_Your task_: Output the data exactly, with every line intact.

_Dataset content_:
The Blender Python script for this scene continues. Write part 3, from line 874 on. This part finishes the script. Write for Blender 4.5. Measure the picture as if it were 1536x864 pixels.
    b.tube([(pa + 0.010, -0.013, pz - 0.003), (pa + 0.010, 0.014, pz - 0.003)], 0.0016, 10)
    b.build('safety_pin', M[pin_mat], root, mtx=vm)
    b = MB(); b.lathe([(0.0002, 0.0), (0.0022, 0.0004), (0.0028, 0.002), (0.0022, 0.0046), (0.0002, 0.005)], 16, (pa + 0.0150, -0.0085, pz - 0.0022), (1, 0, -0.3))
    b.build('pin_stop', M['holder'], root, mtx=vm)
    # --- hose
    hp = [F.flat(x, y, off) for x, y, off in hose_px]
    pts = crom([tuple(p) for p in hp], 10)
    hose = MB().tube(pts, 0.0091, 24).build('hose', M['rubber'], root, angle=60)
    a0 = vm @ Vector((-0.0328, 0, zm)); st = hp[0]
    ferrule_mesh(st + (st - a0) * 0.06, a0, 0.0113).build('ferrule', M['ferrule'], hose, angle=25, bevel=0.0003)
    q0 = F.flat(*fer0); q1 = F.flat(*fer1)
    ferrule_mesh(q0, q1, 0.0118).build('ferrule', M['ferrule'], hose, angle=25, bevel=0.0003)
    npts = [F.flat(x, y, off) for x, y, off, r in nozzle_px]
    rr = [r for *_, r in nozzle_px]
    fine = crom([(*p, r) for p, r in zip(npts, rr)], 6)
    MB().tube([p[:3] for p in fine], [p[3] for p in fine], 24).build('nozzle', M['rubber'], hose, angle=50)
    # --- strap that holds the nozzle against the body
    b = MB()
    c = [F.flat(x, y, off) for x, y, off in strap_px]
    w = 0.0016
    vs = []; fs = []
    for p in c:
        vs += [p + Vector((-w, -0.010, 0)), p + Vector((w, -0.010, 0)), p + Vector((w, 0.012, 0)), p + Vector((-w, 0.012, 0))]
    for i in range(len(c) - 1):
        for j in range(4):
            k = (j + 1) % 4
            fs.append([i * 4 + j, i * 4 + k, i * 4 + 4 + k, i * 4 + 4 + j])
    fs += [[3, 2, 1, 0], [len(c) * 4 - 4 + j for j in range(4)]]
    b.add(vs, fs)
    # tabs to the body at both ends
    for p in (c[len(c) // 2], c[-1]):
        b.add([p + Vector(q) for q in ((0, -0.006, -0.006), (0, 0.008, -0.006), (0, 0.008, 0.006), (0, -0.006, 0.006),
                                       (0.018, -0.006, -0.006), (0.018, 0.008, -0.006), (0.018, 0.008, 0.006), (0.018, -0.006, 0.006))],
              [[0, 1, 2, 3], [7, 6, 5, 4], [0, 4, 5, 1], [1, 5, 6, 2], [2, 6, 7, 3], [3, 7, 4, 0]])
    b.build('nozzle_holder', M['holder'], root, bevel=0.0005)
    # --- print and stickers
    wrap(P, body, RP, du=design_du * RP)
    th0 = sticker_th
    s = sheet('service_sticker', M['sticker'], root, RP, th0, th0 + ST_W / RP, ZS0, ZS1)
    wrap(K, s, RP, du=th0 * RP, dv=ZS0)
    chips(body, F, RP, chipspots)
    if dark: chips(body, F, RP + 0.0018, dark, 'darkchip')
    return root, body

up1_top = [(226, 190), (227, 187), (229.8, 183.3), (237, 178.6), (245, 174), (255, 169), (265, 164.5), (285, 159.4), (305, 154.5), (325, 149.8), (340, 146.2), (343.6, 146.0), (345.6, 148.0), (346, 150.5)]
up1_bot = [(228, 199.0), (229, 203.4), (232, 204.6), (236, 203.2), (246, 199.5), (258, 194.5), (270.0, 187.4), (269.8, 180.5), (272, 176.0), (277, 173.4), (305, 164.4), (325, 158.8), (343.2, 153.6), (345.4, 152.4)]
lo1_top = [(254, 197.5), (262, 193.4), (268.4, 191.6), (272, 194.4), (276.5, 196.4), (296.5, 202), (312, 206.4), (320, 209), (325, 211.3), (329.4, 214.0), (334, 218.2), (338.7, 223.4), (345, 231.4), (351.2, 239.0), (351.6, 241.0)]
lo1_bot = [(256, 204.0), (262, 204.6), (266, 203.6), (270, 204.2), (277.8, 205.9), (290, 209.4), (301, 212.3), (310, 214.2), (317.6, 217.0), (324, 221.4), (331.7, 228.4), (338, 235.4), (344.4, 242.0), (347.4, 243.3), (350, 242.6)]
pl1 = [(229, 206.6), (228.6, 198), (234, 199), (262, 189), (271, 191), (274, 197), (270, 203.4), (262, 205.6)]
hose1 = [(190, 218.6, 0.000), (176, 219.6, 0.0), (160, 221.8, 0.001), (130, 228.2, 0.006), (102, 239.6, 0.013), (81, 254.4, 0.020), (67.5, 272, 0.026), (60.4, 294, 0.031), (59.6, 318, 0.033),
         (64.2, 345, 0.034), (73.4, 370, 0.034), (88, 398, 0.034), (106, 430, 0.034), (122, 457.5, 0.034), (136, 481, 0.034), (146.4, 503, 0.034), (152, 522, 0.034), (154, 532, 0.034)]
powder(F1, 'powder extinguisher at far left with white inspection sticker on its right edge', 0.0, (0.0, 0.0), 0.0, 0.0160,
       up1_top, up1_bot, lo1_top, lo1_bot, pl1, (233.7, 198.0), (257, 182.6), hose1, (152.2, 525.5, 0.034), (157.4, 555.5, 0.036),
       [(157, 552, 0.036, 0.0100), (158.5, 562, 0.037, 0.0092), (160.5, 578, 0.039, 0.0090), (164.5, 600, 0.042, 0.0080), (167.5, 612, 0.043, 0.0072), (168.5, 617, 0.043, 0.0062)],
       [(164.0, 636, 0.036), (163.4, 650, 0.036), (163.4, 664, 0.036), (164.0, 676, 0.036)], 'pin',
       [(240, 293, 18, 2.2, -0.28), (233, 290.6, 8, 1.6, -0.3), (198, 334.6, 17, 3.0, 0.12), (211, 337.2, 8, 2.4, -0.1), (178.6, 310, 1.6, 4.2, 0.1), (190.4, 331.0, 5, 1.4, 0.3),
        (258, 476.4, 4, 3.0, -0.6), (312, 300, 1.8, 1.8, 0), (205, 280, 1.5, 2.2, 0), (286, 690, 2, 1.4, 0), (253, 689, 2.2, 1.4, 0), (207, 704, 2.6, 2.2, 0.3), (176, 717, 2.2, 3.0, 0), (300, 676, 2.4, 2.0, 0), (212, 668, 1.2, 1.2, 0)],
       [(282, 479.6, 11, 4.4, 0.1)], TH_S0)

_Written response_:
The Blender Python script for this scene continues. Write part 3, from line 874 on. This part finishes the script. Write for Blender 4.5. Measure the picture as if it were 1536x864 pixels.
    b.tube([(pa + 0.010, -0.013, pz - 0.003), (pa + 0.010, 0.014, pz - 0.003)], 0.0016, 10)
    b.build('safety_pin', M[pin_mat], root, mtx=vm)
    b = MB(); b.lathe([(0.0002, 0.0), (0.0022, 0.0004), (0.0028, 0.002), (0.0022, 0.0046), (0.0002, 0.005)], 16, (pa + 0.0150, -0.0085, pz - 0.0022), (1, 0, -0.3))
    b.build('pin_stop', M['holder'], root, mtx=vm)
    # --- hose
    hp = [F.flat(x, y, off) for x, y, off in hose_px]
    pts = crom([tuple(p) for p in hp], 10)
    hose = MB().tube(pts, 0.0091, 24).build('hose', M['rubber'], root, angle=60)
    a0 = vm @ Vector((-0.0328, 0, zm)); st = hp[0]
    ferrule_mesh(st + (st - a0) * 0.06, a0, 0.0113).build('ferrule', M['ferrule'], hose, angle=25, bevel=0.0003)
    q0 = F.flat(*fer0); q1 = F.flat(*fer1)
    ferrule_mesh(q0, q1, 0.0118).build('ferrule', M['ferrule'], hose, angle=25, bevel=0.0003)
    npts = [F.flat(x, y, off) for x, y, off, r in nozzle_px]
    rr = [r for *_, r in nozzle_px]
    fine = crom([(*p, r) for p, r in zip(npts, rr)], 6)
    MB().tube([p[:3] for p in fine], [p[3] for p in fine], 24).build('nozzle', M['rubber'], hose, angle=50)
    # --- strap that holds the nozzle against the body
    b = MB()
    c = [F.flat(x, y, off) for x, y, off in strap_px]
    w = 0.0016
    vs = []; fs = []
    for p in c:
        vs += [p + Vector((-w, -0.010, 0)), p + Vector((w, -0.010, 0)), p + Vector((w, 0.012, 0)), p + Vector((-w, 0.012, 0))]
    for i in range(len(c) - 1):
        for j in range(4):
            k = (j + 1) % 4
            fs.append([i * 4 + j, i * 4 + k, i * 4 + 4 + k, i * 4 + 4 + j])
    fs += [[3, 2, 1, 0], [len(c) * 4 - 4 + j for j in range(4)]]
    b.add(vs, fs)
    # tabs to the body at both ends
    for p in (c[len(c) // 2], c[-1]):
        b.add([p + Vector(q) for q in ((0, -0.006, -0.006), (0, 0.008, -0.006), (0, 0.008, 0.006), (0, -0.006, 0.006),
                                       (0.018, -0.006, -0.006), (0.018, 0.008, -0.006), (0.018, 0.008, 0.006), (0.018, -0.006, 0.006))],
              [[0, 1, 2, 3], [7, 6, 5, 4], [0, 4, 5, 1], [1, 5, 6, 2], [2, 6, 7, 3], [3, 7, 4, 0]])
    b.build('nozzle_holder', M['holder'], root, bevel=0.0005)
    # --- print and stickers
    wrap(P, body, RP, du=design_du * RP)
    th0 = sticker_th
    s = sheet('service_sticker', M['sticker'], root, RP, th0, th0 + ST_W / RP, ZS0, ZS1)
    wrap(K, s, RP, du=th0 * RP, dv=ZS0)
    chips(body, F, RP, chipspots)
    if dark: chips(body, F, RP + 0.0018, dark, 'darkchip')
    return root, body

up1_top = [(226, 190), (227, 187), (229.8, 183.3), (237, 178.6), (245, 174), (255, 169), (265, 164.5), (285, 159.4), (305, 154.5), (325, 149.8), (340, 146.2), (343.6, 146.0), (345.6, 148.0), (346, 150.5)]
up1_bot = [(228, 199.0), (229, 203.4), (232, 204.6), (236, 203.2), (246, 199.5), (258, 194.5), (270.0, 187.4), (269.8, 180.5), (272, 176.0), (277, 173.4), (305, 164.4), (325, 158.8), (343.2, 153.6), (345.4, 152.4)]
lo1_top = [(254, 197.5), (262, 193.4), (268.4, 191.6), (272, 194.4), (276.5, 196.4), (296.5, 202), (312, 206.4), (320, 209), (325, 211.3), (329.4, 214.0), (334, 218.2), (338.7, 223.4), (345, 231.4), (351.2, 239.0), (351.6, 241.0)]
lo1_bot = [(256, 204.0), (262, 204.6), (266, 203.6), (270, 204.2), (277.8, 205.9), (290, 209.4), (301, 212.3), (310, 214.2), (317.6, 217.0), (324, 221.4), (331.7, 228.4), (338, 235.4), (344.4, 242.0), (347.4, 243.3), (350, 242.6)]
pl1 = [(229, 206.6), (228.6, 198), (234, 199), (262, 189), (271, 191), (274, 197), (270, 203.4), (262, 205.6)]
hose1 = [(190, 218.6, 0.000), (176, 219.6, 0.0), (160, 221.8, 0.001), (130, 228.2, 0.006), (102, 239.6, 0.013), (81, 254.4, 0.020), (67.5, 272, 0.026), (60.4, 294, 0.031), (59.6, 318, 0.033),
         (64.2, 345, 0.034), (73.4, 370, 0.034), (88, 398, 0.034), (106, 430, 0.034), (122, 457.5, 0.034), (136, 481, 0.034), (146.4, 503, 0.034), (152, 522, 0.034), (154, 532, 0.034)]
powder(F1, 'powder extinguisher at far left with white inspection sticker on its right edge', 0.0, (0.0, 0.0), 0.0, 0.0160,
       up1_top, up1_bot, lo1_top, lo1_bot, pl1, (233.7, 198.0), (257, 182.6), hose1, (152.2, 525.5, 0.034), (157.4, 555.5, 0.036),
       [(157, 552, 0.036, 0.0100), (158.5, 562, 0.037, 0.0092), (160.5, 578, 0.039, 0.0090), (164.5, 600, 0.042, 0.0080), (167.5, 612, 0.043, 0.0072), (168.5, 617, 0.043, 0.0062)],
       [(164.0, 636, 0.036), (163.4, 650, 0.036), (163.4, 664, 0.036), (164.0, 676, 0.036)], 'pin',
       [(240, 293, 18, 2.2, -0.28), (233, 290.6, 8, 1.6, -0.3), (198, 334.6, 17, 3.0, 0.12), (211, 337.2, 8, 2.4, -0.1), (178.6, 310, 1.6, 4.2, 0.1), (190.4, 331.0, 5, 1.4, 0.3),
        (258, 476.4, 4, 3.0, -0.6), (312, 300, 1.8, 1.8, 0), (205, 280, 1.5, 2.2, 0), (286, 690, 2, 1.4, 0), (253, 689, 2.2, 1.4, 0), (207, 704, 2.6, 2.2, 0.3), (176, 717, 2.2, 3.0, 0), (300, 676, 2.4, 2.0, 0), (212, 668, 1.2, 1.2, 0)],
       [(282, 479.6, 11, 4.4, 0.1)], TH_S0)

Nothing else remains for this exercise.